▶ **PROBLEM DESCRIPTION**:
Retype the data that follows line by line, exactly, and leave its pictures out.

:: DATA EXCERPT

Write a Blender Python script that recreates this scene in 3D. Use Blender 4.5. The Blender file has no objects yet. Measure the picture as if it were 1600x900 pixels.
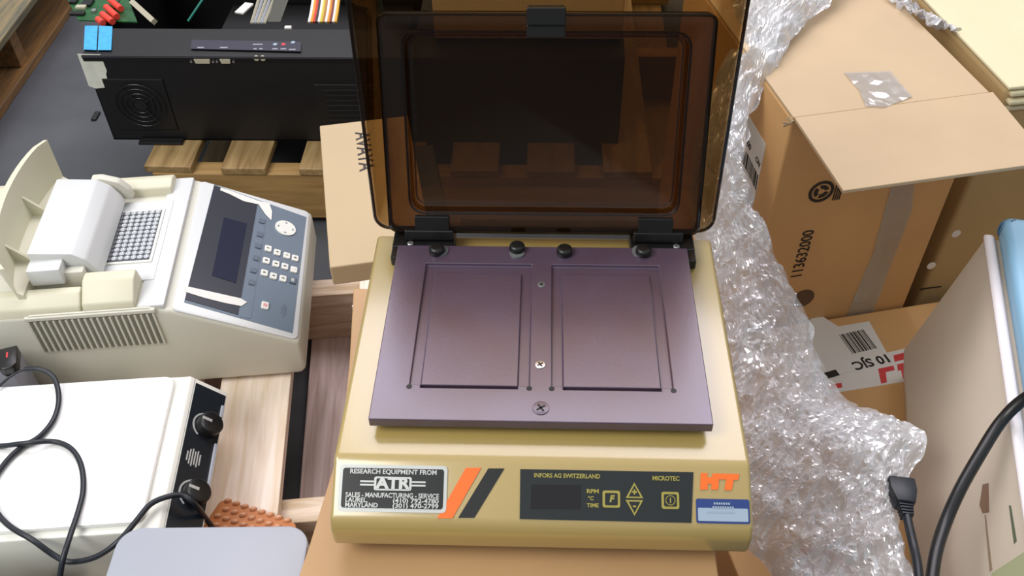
import bpy, bmesh, math, random
from mathutils import Vector, Matrix, noise
C = bpy.context.scene.collection
sc = bpy.context.scene
rnd = random.Random(7)

# ------------------------------------------------------------------ camera, world, lights
S = 0.655                                  # height of the shaker's top surface above the floor
FPX = 1471.0
CAM = Vector((-.00198, -.39301, .56473 + S))
PITCH, YAW, ROLL = .7823, .04248, -.0174
_fw = Vector((-math.sin(YAW)*math.cos(PITCH), math.cos(YAW)*math.cos(PITCH), -math.sin(PITCH)))
_rt = Vector((math.cos(YAW), math.sin(YAW), 0))
_up = _rt.cross(_fw)
RT = math.cos(ROLL)*_rt + math.sin(ROLL)*_up
UP = -math.sin(ROLL)*_rt + math.cos(ROLL)*_up
FW = _fw
cam = bpy.data.cameras.new('camera')
cam.sensor_width = 36; cam.lens = FPX/1600*36; cam.clip_start = .02
co = bpy.data.objects.new('camera', cam); C.objects.link(co)
m = Matrix((RT, UP, -FW)).transposed().to_4x4(); m.translation = CAM
co.matrix_world = m
sc.camera = co

world = bpy.data.worlds.new('world'); sc.world = world; world.use_nodes = True
bg = world.node_tree.nodes['Background']
bg.inputs[1].default_value = 1.0
_n = world.node_tree.nodes; _l = world.node_tree.links          # dim hall at eye level, brighter roof overhead
_tc = _n.new('ShaderNodeTexCoord'); _sx = _n.new('ShaderNodeSeparateXYZ'); _cr = _n.new('ShaderNodeValToRGB'); _mr = _n.new('ShaderNodeMapRange')
_l.new(_tc.outputs['Generated'], _sx.inputs[0]); _l.new(_sx.outputs['Z'], _mr.inputs['Value']); _mr.inputs['From Min'].default_value = -1
_l.new(_mr.outputs[0], _cr.inputs[0]); _l.new(_cr.outputs[0], bg.inputs[0])
_e = _cr.color_ramp.elements; _e[0].position = .42; _e[0].color = (.13, .14, .15, 1); _e[1].position = 1; _e[1].color = (.92, .96, 1.0, 1)
_m = _cr.color_ramp.elements.new(.60); _m.color = (.34, .36, .38, 1)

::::

▶ **COMPLETE RESPONSE**:
Write a Blender Python script that recreates this scene in 3D. Use Blender 4.5. The Blender file has no objects yet. Measure the picture as if it were 1600x900 pixels.
import bpy, bmesh, math, random
from mathutils import Vector, Matrix, noise
C = bpy.context.scene.collection
sc = bpy.context.scene
rnd = random.Random(7)

# ------------------------------------------------------------------ camera, world, lights
S = 0.655                                  # height of the shaker's top surface above the floor
FPX = 1471.0
CAM = Vector((-.00198, -.39301, .56473 + S))
PITCH, YAW, ROLL = .7823, .04248, -.0174
_fw = Vector((-math.sin(YAW)*math.cos(PITCH), math.cos(YAW)*math.cos(PITCH), -math.sin(PITCH)))
_rt = Vector((math.cos(YAW), math.sin(YAW), 0))
_up = _rt.cross(_fw)
RT = math.cos(ROLL)*_rt + math.sin(ROLL)*_up
UP = -math.sin(ROLL)*_rt + math.cos(ROLL)*_up
FW = _fw
cam = bpy.data.cameras.new('camera')
cam.sensor_width = 36; cam.lens = FPX/1600*36; cam.clip_start = .02
co = bpy.data.objects.new('camera', cam); C.objects.link(co)
m = Matrix((RT, UP, -FW)).transposed().to_4x4(); m.translation = CAM
co.matrix_world = m
sc.camera = co

world = bpy.data.worlds.new('world'); sc.world = world; world.use_nodes = True
bg = world.node_tree.nodes['Background']
bg.inputs[1].default_value = 1.0
_n = world.node_tree.nodes; _l = world.node_tree.links          # dim hall at eye level, brighter roof overhead
_tc = _n.new('ShaderNodeTexCoord'); _sx = _n.new('ShaderNodeSeparateXYZ'); _cr = _n.new('ShaderNodeValToRGB'); _mr = _n.new('ShaderNodeMapRange')
_l.new(_tc.outputs['Generated'], _sx.inputs[0]); _l.new(_sx.outputs['Z'], _mr.inputs['Value']); _mr.inputs['From Min'].default_value = -1
_l.new(_mr.outputs[0], _cr.inputs[0]); _l.new(_cr.outputs[0], bg.inputs[0])
_e = _cr.color_ramp.elements; _e[0].position = .42; _e[0].color = (.13, .14, .15, 1); _e[1].position = 1; _e[1].color = (.92, .96, 1.0, 1)
_m = _cr.color_ramp.elements.new(.60); _m.color = (.34, .36, .38, 1)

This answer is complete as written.